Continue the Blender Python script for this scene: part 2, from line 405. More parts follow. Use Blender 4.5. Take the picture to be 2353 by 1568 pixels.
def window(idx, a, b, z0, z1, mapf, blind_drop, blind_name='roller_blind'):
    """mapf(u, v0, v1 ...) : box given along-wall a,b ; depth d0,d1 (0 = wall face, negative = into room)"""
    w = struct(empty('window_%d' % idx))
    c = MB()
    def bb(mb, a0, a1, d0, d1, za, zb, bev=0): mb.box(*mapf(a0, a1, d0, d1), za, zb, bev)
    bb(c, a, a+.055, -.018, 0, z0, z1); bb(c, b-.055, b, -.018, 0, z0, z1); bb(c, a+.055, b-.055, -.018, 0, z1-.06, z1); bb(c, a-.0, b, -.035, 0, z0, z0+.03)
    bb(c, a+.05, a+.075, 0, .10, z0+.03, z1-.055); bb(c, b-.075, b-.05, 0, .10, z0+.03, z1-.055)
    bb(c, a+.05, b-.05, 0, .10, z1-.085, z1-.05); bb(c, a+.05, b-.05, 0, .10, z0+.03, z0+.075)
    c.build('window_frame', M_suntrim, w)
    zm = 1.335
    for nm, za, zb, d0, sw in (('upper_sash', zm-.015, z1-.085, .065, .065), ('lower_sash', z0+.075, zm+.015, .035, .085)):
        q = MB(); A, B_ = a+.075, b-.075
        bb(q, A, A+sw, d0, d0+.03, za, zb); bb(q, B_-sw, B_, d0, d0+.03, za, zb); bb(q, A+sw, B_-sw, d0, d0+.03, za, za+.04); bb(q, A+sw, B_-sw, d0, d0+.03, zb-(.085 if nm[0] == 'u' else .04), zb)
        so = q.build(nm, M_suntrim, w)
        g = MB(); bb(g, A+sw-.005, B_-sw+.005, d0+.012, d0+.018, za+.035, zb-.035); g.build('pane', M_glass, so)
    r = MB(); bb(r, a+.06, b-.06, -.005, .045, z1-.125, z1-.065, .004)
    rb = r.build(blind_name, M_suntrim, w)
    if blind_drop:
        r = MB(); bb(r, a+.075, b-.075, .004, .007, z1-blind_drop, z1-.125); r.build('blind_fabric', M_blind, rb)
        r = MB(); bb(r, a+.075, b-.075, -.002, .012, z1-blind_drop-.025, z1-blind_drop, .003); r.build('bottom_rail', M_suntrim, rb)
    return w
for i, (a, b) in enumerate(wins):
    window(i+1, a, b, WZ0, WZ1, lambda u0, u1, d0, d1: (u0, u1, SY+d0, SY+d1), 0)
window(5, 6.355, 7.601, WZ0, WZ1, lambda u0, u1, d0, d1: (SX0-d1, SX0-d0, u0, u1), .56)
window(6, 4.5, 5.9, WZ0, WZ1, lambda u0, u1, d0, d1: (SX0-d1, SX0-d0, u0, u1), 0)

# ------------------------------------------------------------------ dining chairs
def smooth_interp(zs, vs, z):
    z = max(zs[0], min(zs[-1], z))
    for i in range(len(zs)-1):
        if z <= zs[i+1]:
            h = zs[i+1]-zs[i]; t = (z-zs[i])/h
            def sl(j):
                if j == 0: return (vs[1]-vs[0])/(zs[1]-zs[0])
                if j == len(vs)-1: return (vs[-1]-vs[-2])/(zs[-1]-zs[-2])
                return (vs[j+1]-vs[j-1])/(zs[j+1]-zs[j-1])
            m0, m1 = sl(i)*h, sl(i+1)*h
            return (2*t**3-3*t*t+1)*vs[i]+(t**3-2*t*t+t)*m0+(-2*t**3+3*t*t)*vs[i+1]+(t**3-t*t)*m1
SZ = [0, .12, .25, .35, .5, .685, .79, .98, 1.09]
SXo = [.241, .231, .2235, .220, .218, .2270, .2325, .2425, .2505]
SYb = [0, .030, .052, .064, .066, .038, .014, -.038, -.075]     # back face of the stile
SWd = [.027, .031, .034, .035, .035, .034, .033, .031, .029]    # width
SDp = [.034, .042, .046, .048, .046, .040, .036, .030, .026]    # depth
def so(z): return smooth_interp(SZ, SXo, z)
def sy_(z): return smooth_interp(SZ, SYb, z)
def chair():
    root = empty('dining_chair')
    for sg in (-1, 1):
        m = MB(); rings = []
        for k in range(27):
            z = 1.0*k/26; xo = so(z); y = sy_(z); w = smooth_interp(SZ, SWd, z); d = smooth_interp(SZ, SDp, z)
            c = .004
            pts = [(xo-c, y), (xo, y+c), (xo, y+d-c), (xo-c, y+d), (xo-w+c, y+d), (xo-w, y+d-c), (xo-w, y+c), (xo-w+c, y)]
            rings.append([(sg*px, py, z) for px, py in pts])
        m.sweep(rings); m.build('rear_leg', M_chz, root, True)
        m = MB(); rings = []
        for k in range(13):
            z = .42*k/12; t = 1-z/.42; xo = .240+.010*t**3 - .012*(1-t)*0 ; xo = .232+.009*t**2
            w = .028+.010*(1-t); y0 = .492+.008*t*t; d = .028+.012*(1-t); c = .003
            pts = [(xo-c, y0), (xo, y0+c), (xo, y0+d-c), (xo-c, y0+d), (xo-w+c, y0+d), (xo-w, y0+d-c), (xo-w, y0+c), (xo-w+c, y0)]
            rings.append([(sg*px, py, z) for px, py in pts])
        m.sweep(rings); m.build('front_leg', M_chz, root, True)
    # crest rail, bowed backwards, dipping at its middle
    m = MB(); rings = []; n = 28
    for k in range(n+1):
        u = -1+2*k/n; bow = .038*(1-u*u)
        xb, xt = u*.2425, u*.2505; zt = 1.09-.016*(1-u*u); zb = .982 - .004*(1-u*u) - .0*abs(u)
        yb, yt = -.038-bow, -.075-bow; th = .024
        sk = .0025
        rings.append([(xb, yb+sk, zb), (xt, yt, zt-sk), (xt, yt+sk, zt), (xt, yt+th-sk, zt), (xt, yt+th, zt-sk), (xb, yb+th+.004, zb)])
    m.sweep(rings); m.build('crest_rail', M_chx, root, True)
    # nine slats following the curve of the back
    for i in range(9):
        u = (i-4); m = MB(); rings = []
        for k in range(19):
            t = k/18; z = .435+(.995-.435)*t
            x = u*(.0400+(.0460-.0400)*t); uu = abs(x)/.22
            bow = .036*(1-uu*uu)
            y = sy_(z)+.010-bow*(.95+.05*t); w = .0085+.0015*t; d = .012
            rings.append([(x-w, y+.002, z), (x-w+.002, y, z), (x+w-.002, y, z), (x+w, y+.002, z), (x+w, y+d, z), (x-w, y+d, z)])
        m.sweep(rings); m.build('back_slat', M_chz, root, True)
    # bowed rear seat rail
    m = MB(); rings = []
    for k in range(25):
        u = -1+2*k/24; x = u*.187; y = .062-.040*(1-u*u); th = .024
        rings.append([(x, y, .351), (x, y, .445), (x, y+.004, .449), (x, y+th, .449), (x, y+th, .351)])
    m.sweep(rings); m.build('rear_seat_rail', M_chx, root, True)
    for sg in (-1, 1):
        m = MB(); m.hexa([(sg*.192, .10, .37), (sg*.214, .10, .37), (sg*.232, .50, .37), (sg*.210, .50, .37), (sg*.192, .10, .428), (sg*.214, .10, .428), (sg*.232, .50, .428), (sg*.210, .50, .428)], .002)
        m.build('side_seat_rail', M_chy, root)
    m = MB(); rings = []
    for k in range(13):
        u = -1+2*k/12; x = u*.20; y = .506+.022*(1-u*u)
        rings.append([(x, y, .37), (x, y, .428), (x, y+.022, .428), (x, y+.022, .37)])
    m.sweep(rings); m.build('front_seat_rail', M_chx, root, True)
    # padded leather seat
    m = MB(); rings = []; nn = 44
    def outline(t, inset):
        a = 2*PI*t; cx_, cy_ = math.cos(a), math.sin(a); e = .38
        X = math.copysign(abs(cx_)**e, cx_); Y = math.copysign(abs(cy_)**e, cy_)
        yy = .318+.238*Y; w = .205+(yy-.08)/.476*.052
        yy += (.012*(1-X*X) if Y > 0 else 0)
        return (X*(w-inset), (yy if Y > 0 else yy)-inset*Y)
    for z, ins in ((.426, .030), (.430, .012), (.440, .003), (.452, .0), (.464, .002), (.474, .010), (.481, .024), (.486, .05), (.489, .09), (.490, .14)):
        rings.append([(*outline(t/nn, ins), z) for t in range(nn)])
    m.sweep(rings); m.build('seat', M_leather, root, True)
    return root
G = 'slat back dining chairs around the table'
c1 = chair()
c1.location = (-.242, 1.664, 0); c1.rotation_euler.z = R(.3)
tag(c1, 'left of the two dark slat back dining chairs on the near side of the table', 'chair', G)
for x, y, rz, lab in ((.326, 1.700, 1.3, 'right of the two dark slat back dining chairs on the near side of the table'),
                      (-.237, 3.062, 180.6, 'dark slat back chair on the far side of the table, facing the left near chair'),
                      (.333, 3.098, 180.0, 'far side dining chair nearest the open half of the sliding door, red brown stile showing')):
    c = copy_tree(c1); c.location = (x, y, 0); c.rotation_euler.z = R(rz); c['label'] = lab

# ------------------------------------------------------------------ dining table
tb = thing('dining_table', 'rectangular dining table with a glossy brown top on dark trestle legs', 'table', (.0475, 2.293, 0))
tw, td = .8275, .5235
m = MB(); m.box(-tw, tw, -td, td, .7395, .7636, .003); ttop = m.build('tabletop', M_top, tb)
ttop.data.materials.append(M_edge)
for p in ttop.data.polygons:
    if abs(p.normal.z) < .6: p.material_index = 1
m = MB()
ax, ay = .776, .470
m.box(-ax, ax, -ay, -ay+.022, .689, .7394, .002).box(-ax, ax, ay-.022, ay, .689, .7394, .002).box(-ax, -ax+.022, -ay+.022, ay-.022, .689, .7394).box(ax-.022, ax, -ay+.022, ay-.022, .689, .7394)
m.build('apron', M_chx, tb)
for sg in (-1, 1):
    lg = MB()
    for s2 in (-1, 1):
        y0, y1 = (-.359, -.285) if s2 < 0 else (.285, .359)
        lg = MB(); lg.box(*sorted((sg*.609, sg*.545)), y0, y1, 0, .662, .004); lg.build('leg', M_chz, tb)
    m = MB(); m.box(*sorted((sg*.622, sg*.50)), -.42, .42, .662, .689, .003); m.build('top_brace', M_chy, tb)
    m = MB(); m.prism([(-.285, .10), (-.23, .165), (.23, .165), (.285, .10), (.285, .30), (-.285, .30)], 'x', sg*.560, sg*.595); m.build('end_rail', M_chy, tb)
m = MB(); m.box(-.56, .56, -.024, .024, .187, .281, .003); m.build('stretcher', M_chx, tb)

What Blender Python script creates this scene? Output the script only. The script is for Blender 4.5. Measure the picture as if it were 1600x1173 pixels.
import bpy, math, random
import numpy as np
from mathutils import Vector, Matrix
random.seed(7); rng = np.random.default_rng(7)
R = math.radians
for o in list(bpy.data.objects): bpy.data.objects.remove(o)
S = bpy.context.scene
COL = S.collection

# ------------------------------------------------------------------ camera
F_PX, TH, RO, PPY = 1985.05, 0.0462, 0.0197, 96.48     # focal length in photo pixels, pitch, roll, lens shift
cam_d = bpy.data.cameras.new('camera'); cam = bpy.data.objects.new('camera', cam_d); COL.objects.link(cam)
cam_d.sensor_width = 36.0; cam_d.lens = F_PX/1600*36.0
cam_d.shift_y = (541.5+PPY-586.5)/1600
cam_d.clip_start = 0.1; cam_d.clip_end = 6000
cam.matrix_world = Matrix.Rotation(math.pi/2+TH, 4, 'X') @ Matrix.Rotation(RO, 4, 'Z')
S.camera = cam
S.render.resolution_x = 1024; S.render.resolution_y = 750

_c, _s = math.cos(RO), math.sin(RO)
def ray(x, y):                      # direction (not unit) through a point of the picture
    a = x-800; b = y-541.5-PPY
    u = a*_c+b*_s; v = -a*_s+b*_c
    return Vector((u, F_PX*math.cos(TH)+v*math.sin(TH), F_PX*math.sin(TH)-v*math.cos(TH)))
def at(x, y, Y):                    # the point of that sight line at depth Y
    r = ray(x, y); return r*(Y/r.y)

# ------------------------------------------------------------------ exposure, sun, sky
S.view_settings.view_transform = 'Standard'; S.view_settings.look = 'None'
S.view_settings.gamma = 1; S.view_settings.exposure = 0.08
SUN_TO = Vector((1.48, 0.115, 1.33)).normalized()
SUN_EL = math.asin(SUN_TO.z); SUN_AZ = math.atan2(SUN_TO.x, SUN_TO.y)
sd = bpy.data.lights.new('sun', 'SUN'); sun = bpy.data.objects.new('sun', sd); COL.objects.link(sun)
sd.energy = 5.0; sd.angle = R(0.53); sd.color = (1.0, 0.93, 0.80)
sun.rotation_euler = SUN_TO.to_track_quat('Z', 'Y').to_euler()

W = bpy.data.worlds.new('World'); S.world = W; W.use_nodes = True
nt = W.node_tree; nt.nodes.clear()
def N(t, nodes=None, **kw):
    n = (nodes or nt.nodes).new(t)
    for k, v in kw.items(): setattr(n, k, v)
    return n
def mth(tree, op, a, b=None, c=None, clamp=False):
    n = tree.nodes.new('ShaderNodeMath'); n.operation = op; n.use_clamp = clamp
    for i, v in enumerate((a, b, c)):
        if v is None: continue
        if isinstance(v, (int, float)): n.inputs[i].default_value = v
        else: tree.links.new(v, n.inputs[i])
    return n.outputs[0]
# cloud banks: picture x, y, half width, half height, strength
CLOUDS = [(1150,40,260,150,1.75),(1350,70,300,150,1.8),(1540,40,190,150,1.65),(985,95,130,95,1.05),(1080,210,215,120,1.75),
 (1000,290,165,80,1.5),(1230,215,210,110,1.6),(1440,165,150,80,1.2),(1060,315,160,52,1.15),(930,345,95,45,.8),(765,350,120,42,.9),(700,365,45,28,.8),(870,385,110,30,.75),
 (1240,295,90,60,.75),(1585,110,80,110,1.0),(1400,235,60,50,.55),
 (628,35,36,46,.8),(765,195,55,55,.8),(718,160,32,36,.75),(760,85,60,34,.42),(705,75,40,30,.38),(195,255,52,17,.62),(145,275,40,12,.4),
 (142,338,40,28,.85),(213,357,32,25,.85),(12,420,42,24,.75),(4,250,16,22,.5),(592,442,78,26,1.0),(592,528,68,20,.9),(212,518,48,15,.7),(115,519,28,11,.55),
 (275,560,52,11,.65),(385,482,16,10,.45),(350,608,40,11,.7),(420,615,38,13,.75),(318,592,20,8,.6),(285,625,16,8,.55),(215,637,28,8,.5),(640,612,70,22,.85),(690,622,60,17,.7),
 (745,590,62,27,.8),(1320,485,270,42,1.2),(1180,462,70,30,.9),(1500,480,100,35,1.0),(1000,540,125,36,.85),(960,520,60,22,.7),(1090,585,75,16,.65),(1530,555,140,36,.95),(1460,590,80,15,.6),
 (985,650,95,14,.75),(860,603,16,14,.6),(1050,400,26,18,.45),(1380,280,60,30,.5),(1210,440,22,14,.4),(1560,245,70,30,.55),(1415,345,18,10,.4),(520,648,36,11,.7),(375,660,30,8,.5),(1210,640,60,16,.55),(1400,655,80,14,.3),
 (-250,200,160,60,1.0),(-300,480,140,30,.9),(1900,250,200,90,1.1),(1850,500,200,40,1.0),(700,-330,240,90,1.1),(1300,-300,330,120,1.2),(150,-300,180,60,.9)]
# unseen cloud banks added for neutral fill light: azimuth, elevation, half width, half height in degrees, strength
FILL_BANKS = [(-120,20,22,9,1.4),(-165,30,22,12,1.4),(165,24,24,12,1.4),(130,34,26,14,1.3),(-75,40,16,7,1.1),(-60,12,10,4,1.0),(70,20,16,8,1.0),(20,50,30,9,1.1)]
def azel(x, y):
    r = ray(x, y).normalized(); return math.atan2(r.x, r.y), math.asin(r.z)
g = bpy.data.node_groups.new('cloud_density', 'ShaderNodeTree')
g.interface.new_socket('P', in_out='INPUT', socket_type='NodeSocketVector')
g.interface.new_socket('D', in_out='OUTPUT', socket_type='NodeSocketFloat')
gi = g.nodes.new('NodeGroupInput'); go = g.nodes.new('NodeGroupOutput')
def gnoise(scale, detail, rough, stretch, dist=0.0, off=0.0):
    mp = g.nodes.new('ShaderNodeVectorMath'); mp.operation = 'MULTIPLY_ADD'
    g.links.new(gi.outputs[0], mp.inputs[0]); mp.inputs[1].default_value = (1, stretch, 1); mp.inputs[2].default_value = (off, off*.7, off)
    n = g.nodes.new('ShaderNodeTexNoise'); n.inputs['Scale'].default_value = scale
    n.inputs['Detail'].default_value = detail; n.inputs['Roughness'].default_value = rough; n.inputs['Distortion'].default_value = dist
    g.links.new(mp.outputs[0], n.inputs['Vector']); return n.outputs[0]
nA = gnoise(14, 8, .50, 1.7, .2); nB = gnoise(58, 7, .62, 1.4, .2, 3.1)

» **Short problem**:
Above are the records. Print exactly, and only, the lines from the line with "rb = r.build(blind_name, M_suntrim, w)" to the line with "window(6, 4.5, 5.9, WZ0, WZ1, lambda", both inclusive.

» **Answer for the task**:
    rb = r.build(blind_name, M_suntrim, w)
    if blind_drop:
        r = MB(); bb(r, a+.075, b-.075, .004, .007, z1-blind_drop, z1-.125); r.build('blind_fabric', M_blind, rb)
        r = MB(); bb(r, a+.075, b-.075, -.002, .012, z1-blind_drop-.025, z1-blind_drop, .003); r.build('bottom_rail', M_suntrim, rb)
    return w
for i, (a, b) in enumerate(wins):
    window(i+1, a, b, WZ0, WZ1, lambda u0, u1, d0, d1: (u0, u1, SY+d0, SY+d1), 0)
window(5, 6.355, 7.601, WZ0, WZ1, lambda u0, u1, d0, d1: (SX0-d1, SX0-d0, u0, u1), .56)
window(6, 4.5, 5.9, WZ0, WZ1, lambda u0, u1, d0, d1: (SX0-d1, SX0-d0, u0, u1), 0)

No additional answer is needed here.